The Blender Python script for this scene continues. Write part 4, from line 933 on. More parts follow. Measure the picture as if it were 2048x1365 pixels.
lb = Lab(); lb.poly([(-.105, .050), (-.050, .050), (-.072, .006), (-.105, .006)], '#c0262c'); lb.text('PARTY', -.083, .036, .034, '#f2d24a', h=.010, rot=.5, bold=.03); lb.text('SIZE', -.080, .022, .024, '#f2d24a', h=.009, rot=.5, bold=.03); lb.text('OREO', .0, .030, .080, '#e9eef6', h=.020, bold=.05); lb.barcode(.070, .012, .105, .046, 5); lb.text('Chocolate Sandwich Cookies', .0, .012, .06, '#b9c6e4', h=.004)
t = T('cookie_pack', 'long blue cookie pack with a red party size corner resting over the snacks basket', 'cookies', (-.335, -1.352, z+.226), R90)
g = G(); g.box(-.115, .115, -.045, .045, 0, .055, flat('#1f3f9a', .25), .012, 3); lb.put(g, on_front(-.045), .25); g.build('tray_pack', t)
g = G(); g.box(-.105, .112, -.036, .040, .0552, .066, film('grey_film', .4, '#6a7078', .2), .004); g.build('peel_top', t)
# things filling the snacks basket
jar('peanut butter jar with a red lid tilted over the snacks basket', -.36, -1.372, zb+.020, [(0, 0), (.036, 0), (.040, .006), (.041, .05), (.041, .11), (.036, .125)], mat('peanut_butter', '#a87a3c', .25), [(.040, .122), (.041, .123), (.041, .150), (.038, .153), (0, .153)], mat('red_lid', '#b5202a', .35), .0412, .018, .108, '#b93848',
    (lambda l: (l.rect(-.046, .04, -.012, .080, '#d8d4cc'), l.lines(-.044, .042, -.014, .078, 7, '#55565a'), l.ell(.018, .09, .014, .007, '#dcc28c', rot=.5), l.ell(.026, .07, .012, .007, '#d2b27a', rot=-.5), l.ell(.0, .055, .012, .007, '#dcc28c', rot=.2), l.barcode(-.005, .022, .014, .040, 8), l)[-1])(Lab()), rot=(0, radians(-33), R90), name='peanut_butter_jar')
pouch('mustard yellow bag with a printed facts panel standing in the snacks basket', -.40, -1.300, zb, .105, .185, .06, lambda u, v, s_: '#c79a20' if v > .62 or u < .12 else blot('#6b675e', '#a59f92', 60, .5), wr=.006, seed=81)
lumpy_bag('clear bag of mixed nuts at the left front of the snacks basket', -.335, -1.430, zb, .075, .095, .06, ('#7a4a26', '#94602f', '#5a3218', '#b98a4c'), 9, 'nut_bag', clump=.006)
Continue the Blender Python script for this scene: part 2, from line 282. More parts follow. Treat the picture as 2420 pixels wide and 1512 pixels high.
■ ■ ■ ■ ■ ■ ■
Transcribe each record exactly. Leave nothing out.

The Blender Python script for this scene continues. Write part 4, from line 933 on. More parts follow. Measure the picture as if it were 2048x1365 pixels.
lb = Lab(); lb.poly([(-.105, .050), (-.050, .050), (-.072, .006), (-.105, .006)], '#c0262c'); lb.text('PARTY', -.083, .036, .034, '#f2d24a', h=.010, rot=.5, bold=.03); lb.text('SIZE', -.080, .022, .024, '#f2d24a', h=.009, rot=.5, bold=.03); lb.text('OREO', .0, .030, .080, '#e9eef6', h=.020, bold=.05); lb.barcode(.070, .012, .105, .046, 5); lb.text('Chocolate Sandwich Cookies', .0, .012, .06, '#b9c6e4', h=.004)
t = T('cookie_pack', 'long blue cookie pack with a red party size corner resting over the snacks basket', 'cookies', (-.335, -1.352, z+.226), R90)
g = G(); g.box(-.115, .115, -.045, .045, 0, .055, flat('#1f3f9a', .25), .012, 3); lb.put(g, on_front(-.045), .25); g.build('tray_pack', t)
g = G(); g.box(-.105, .112, -.036, .040, .0552, .066, film('grey_film', .4, '#6a7078', .2), .004); g.build('peel_top', t)
# things filling the snacks basket
jar('peanut butter jar with a red lid tilted over the snacks basket', -.36, -1.372, zb+.020, [(0, 0), (.036, 0), (.040, .006), (.041, .05), (.041, .11), (.036, .125)], mat('peanut_butter', '#a87a3c', .25), [(.040, .122), (.041, .123), (.041, .150), (.038, .153), (0, .153)], mat('red_lid', '#b5202a', .35), .0412, .018, .108, '#b93848',
    (lambda l: (l.rect(-.046, .04, -.012, .080, '#d8d4cc'), l.lines(-.044, .042, -.014, .078, 7, '#55565a'), l.ell(.018, .09, .014, .007, '#dcc28c', rot=.5), l.ell(.026, .07, .012, .007, '#d2b27a', rot=-.5), l.ell(.0, .055, .012, .007, '#dcc28c', rot=.2), l.barcode(-.005, .022, .014, .040, 8), l)[-1])(Lab()), rot=(0, radians(-33), R90), name='peanut_butter_jar')
pouch('mustard yellow bag with a printed facts panel standing in the snacks basket', -.40, -1.300, zb, .105, .185, .06, lambda u, v, s_: '#c79a20' if v > .62 or u < .12 else blot('#6b675e', '#a59f92', 60, .5), wr=.006, seed=81)
lumpy_bag('clear bag of mixed nuts at the left front of the snacks basket', -.335, -1.430, zb, .075, .095, .06, ('#7a4a26', '#94602f', '#5a3218', '#b98a4c'), 9, 'nut_bag', clump=.006)
Continue the Blender Python script for this scene: part 2, from line 282. More parts follow. Treat the picture as 2420 pixels wide and 1512 pixels high.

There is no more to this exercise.